さらに日本でも見たことあると思うリヤスペアタイヤハーフカバー用デカールだが、日本仕様でもサイが描かれたバージョンが存在するが、そちらはジムニーが英字表記に対して、こちらは日本語表記にするなど芸が細かいのだ。
日本仕様とあまり変化のない装備とインテリア
内装については、日本仕様と大きな違いはなく、特別装備も追加されていない。装備内容に関しても、LEDヘッドライトやアルミホイールを標準化するなど、上級グレード「JC」と同等の内容となっているようだが、先進の安全運転支援機能は省かれ、逆にナビゲーションシステムが標準化されているようだ。また南国なので、もちろん、シートヒーターは省かれている。
トランスミッションはATのみとなるドライブトレーン
搭載エンジンは1.5L直列4気筒DOHCのK15B型で、最高出力102ps/6000rpm、最大トルク130Nm/4000rpmである点も同様だ。
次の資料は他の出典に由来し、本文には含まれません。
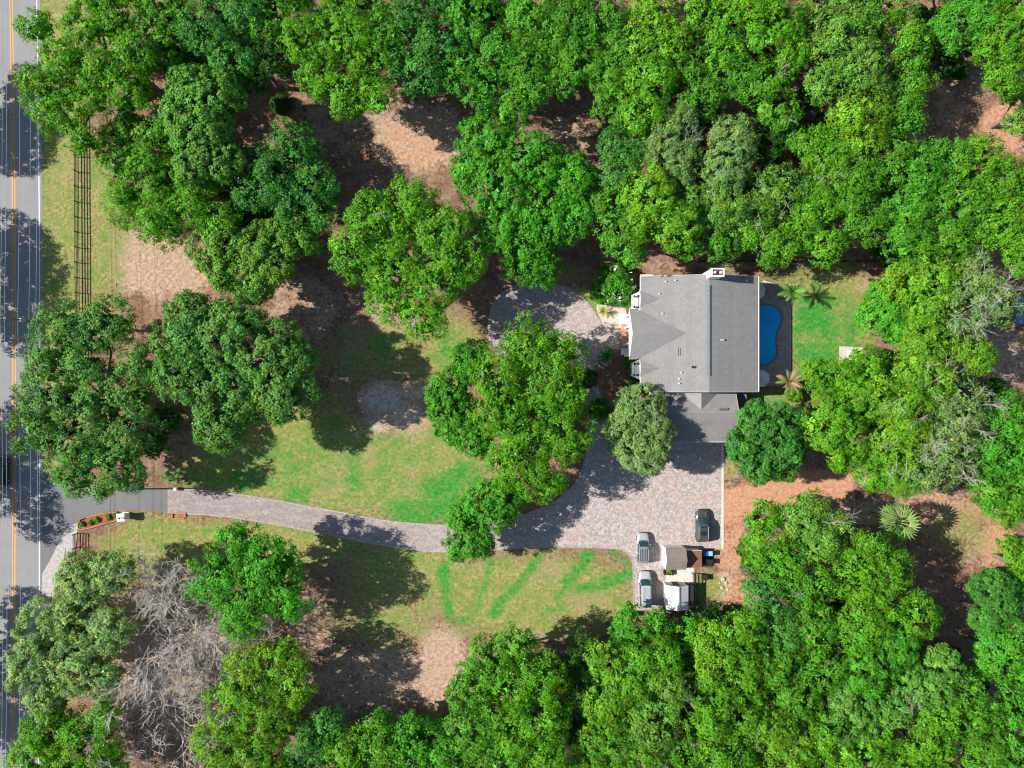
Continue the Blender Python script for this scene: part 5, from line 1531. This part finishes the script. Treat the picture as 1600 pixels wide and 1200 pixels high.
y0, y1 = P(0, 890, 2.5)[1], P(0, 856.5, 2.5)[1]
so, hx, hy = gable_shed('garden_shed', 'white garden shed with tan ridged roof beside the bins', x0, x1, y0, y1, 2.6, 3.5, 'white', 'rooftan', 'X', .06)
dd = MB().box(-hx + .01, -hx + .058, -.5, .5, .03, 2.0).build('door', M['white'], so)
MB().box(-hx - .03, -hx + .008, .3, .36, .9, 1.1).build('handle', M['blackmetal'], dd)
window(so, 'Y', -hy + .06, .2, 1.0, .8, .8, -1)
x0b, x1b = x1 + .03, P(1097, 0, 2.0)[0]
y0b, y1b = P(0, 886.5, 1.9)[1], P(0, 860, 1.9)[1]
s2 = empty('lean_to_shed', ((x0b + x1b) / 2, (y0b + y1b) / 2, 0), 0, 'low shed with red brown roof between the tan roofed shed and the bins', 'shed')
hx, hy = (x1b - x0b) / 2, (y1b - y0b) / 2
MB().box(-hx, hx - .1, -hy + .1, hy - .1, 0, 1.85).build('wall', M['cream'], s2)
MB().slab([(-hx, -hy, 2.1), (hx, -hy, 1.9), (hx, hy, 1.9), (-hx, hy, 2.1)], .08).build('roof_slope', M['roofred'], s2)
MB().box(-hx, hx, hy + .003, hy + .06, 1.84, 2.0).build('fascia', M['trim'], s2)
# white roofed shed
xw, xr, xe = P(1041, 0, 2.5)[0], P(1061.5, 0, 3.3)[0], P(1076, 0, 2.5)[0]
y0, y1 = P(0, 953, 2.7)[1], P(0, 915.5, 2.7)[1]
hw = (xe - xw) / 2
so, hx, hy = gable_shed('storage_shed', 'storage shed with bright white metal roof at the yard\'s bottom', xw, xe, y0, y1, 2.35, 3.3, 'cream', 'white', 'Y', .12)
for k in range(5):
    for s in (-1, 1):
        yy = -hy + .35 + k * (2 * hy - .7) / 4
        MB().slab([(s * .1, yy - .02, 3.3 - .095 * 1 + .03), (s * hx, yy - .02, 2.38), (s * hx, yy + .02, 2.38), (s * .1, yy + .02, 3.3 - .095 + .03)][::s], .02).build('roof_seam', M['white'], so)
MB().box(-.45, .45, hy - .12 + .003, hy - .06, .03, 1.95).build('door', M['darkwood'], so)
lx0, lx1 = xe + .02, P(1084, 0, 2.0)[0]
le = empty('carport_lean_to', ((lx0 + lx1) / 2, (y0 + y1) / 2, 0), 0, 'narrow dark roofed lean to along the white roofed shed', 'shed')
hx, hy = (lx1 - lx0) / 2, (y1 - y0) / 2
MB().slab([(-hx, -hy + .3, 2.15), (hx, -hy + .3, 1.9), (hx, hy - .1, 1.9), (-hx, hy - .1, 2.15)], .06).build('roof_slope', M['darkwood'], le)
for y in (-hy + .4, 0, hy - .2):
    MB().box(hx - .12, hx - .02, y - .05, y + .05, 0, 1.86).build('post', M['darkwood'], le)
# bins standing on a dark platform
pl = empty('bin_platform', P(1105, 873), 0, 'dark timber platform carrying the wheelie bins', 'platform')
for k in range(6):
    MB().box(-.78 + k * .265, -.53 + k * .265, -1.3, 1.3, .05, .12).build('plank', M['darkwood'], pl)
for y in (-1.1, 0, 1.1):
    MB().box(-.78, .8, y - .06, y + .06, 0, .048).build('joist', M['darkwood'], pl)
def bin_(px, py, mat, label, rz=0.0):
    X, Y, _ = P(px, py, .9)
    o = empty('wheelie_bin', (X, Y, .12), rz, label, 'bin')
    MB().loft([[(-.24, -.26, .06), (.24, -.26, .06), (.24, .22, .06), (-.24, .22, .06)], [(-.31, -.36, .98), (.31, -.36, .98), (.31, .32, .98), (-.31, .32, .98)]]).build('body', M[mat], o)
    MB().loft([[(-.33, -.38, .985), (.33, -.38, .985), (.33, .36, .985), (-.33, .36, .985)], [(-.27, -.33, 1.06), (.27, -.33, 1.06), (.27, .28, 1.06), (-.27, .28, 1.06)]]).build('lid', M[mat], o)
    MB().tube((-.26, .42, .94), (.26, .42, .94), .022, n=6).build('handle', M['blackmetal'], o)
    for s in (-1, 1):
        MB().tube((s * .25, .26, .12), (s * .31, .26, .12), .12, n=12).build('wheel', M['rubber'], o)
bin_(1102, 865, 'bluebin', 'bright blue wheelie bin left in the bin row')
bin_(1110, 864.5, 'tealbin', 'pale blue wheelie bin right of the bright blue one', .05)
bin_(1103, 877, 'blackmetal', 'black wheelie bin below the bright blue one')
bin_(1110, 878, 'blackmetal', 'black wheelie bin below the pale blue one', -.1)
# air conditioner by the yard and bits round the sheds
ac = empty('air_conditioner', P(1100, 900.5), 0, 'black square condenser unit on the grass right of the shed pad', 'machine')
MB().box(-.42, .42, -.42, .42, 0.02, .8).build('case', M['blackmetal'], ac)
for k in range(5):
    MB().box(-.38, .38, -.34 + k * .16, -.30 + k * .16, .803, .83).build('slat', M['darkwood'], ac)
fr = empty('trellis', P(1044, 893), 0, 'low black metal frame with a plant below the tan roofed shed', 'frame')
for x in (-.75, .75):
    MB().box(x - .03, x + .03, -.4, .3, .02, .5).build('side', M['blackmetal'], fr)
MB().box(-.72, .72, -.43, -.37, .3, .5).build('rail', M['blackmetal'], fr)
make_tree('potted_plant', [(1045, 893, 3.5), (1048, 894, 2.5)], .8, 'olive', 'small brownish plant inside the black metal frame', 'plant', seed=300, puff=.2, leaf=.12, trunk=.03)
# stones by the orange dirt
srng = random.Random(4)
RK = ['large topmost', 'large middle', 'large lower', 'small right hand', 'small left hand', 'small lowest']
for k, (x, y, s) in enumerate([(1129, 905, .36), (1134, 911, .3), (1128, 918, .33), (1137, 921, .22), (1124, 911, .18), (1131, 927, .2)]):
    bm = bmesh.new()
    bmesh.ops.create_icosphere(bm, subdivisions=2, radius=s)
    for v in bm.verts:
        v.co *= 1 + srng.uniform(-.28, .22)
        v.co.z *= .35
    me = bpy.data.meshes.new('rock'); bm.to_mesh(me); bm.free()
    me.materials.append(M['rockstone'])
    tag(link('rock', me, None, (*P(x, y)[:2], s * .25), (0, 0, srng.uniform(0, 3))), RK[k] + ' pale rock of the pile left of the orange dirt track', 'rock', 'pale rocks in a small pile')
# fallen trunk in the north-east clearing
lo_rng = np.random.default_rng(77)
fo = empty('fallen_trunk', P(1493, 88), 0, 'grey fallen forked trunk at the top of the upper right clearing', 'log')
s = limb_segs(lo_rng, (-2.6, -2.2, .35), (0.2, .9, .55), .28, .2, 4, .04)
link('log', np_mesh('log', *tri_tubes(s), M['greybark']), fo)
s = limb_segs(lo_rng, (.2, .9, .55), (-.6, -2.9, .4), .16, .06, 4, .06) + limb_segs(lo_rng, (.2, .9, .55), (2.0, -1.4, .5), .12, .04, 4, .08)
link('limb', np_mesh('limb', *tri_tubes(s), M['greybark']), fo)
print('leaf triangles', N_LEAVES[0])
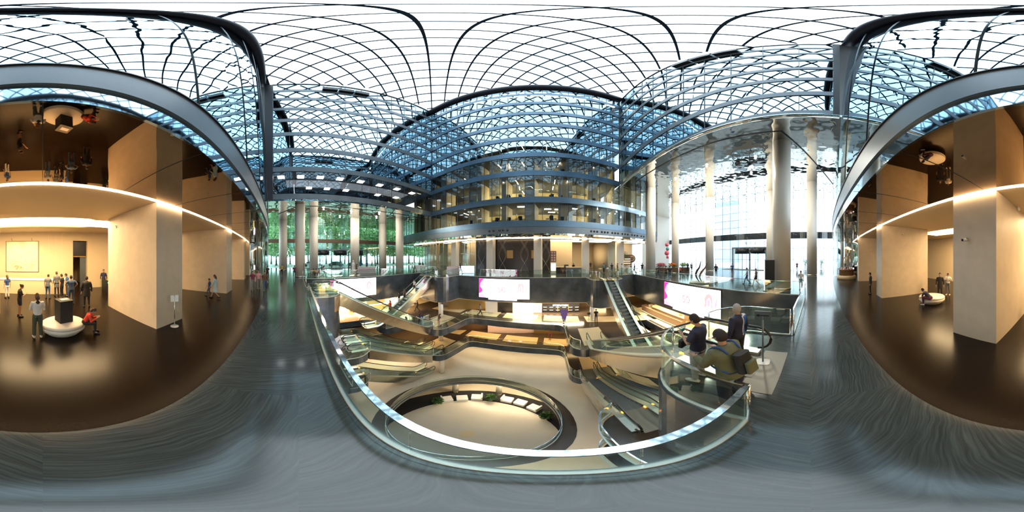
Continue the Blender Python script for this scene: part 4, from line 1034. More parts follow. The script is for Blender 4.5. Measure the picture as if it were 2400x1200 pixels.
portal('east entrance portal with three dark revolving door drums', 34.2, 5.4, 17.6, 5.0, 1, 'O E V E P', 5.9, 1.0)
portal('west entrance portal with three dark revolving door drums', -40.7, 3.2, 18.0, 4.7, -1, 'A U', 5.6, -.5)
struct('trim_37', MB().bb((31.0, 4, .002), (33.8, 19, .012)).bb((-40.2, 2, .002), (-37.6, 19, .012)), 'mat_carpet')
# roadside planters outside the east glass, far
pp = None
for i, b in enumerate((1888, 1925)):
    if pp is None:
        pp = empty('ball_planter'); mb = MB(); leaves(mb, (0, 0, 1.55), .62, 260, .2, 1, 8); mb.build('foliage', 'leaf', pp); MB().lathe([(.32, 0), (.38, 1.0)], n=14).build('pot', 'white_plastic', pp); o = pp
    else: o = copy_tree(pp)
    o.location = (*B(b, 39.5), -.05); tag(o, ('round clipped bush in a white pot outside the east glass, left of the slim column', 'round clipped bush in a white pot outside the east glass, right of the slim column')[i], 'planter', 'planters outside the east glass')
# trees outside the west glass
tr = None
R = random.Random(3)
TL = []
for i in range(22):
    v = -14+i*3.4+R.random()*.8; u = -50.5-(i % 2)*9-R.random()*1.5
    if tr is None:
        tr = empty('street_tree'); mb = MB(); leaves(mb, (0, 0, 7.5), 4.2, 1500, .95, 1.25, 9); mb.build('crown', 'tree_leaf', tr); MB().tube([(0, 0, -.05), (.1, 0, 3), (0, .1, 6)], [.3, .22, .12], 8).build('trunk', 'tree_trunk', tr); o = tr
    else: o = copy_tree(tr)
    o.location = (u, v, 0); o.rotation_euler = (0, 0, R.random()*6); s_ = 1.0+R.random()*.3; o.scale = (s_, s_, s_)
    tag(o, 'leafy green street tree outside the west entrance glass', 'tree', 'street trees outside the west glass')
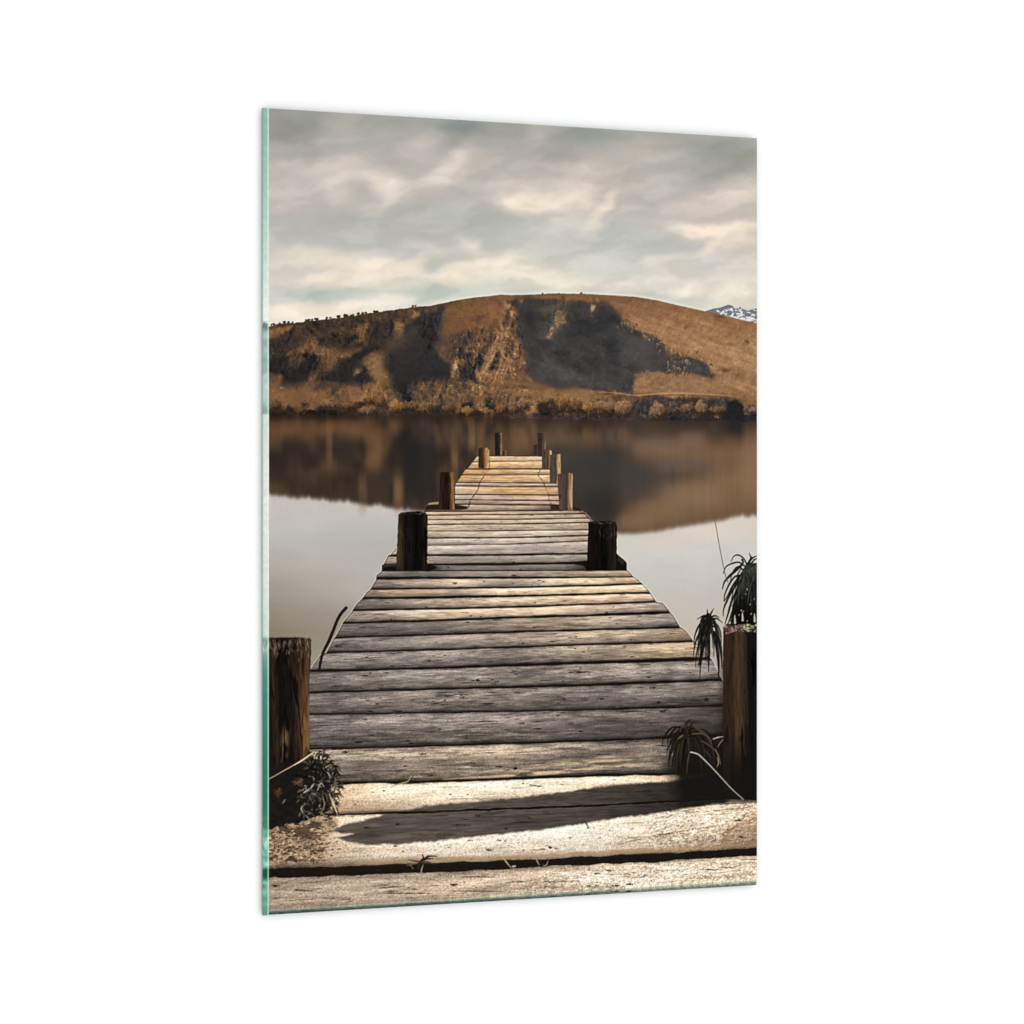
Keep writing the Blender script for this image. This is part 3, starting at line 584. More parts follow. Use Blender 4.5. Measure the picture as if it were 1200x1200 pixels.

意外だったのは、設定が4速ATのみとなること。これはタイがAT普及率の高い国であるため、その点も考量されたのだろう。
日本ならランドクルーザー級の高級四駆
ボディカラーは、日本仕様と同じ3タイプのツートンボディカラーに加え、5色のモノトーンが用意。日本での選べるモノトーンのイエロー、ブルー、シルバーは省かれている。
注目の価格は、モノトーンが176万バーツ。ツートンが179万バーツ。日本円では約798万円となり、ツートン代がプラス約13.6万円の約811万6000円となっている。
ジムニーが1タイプのみとなるのは、タイではどのモデルも仕様を可能な限り絞って販売しているからとのこと。高価な小型クロカンという特殊性は関係ないようだ。現地企画の特別仕様車が作られることからも、タイにも熱心なジムニーファンが存在することがうかがえる。かつては現地生産されていた時代もあったが、現在は輸入販売のみ。実用四駆から高級四駆へと立場は変わったが、タイでの活躍は続いているのだ。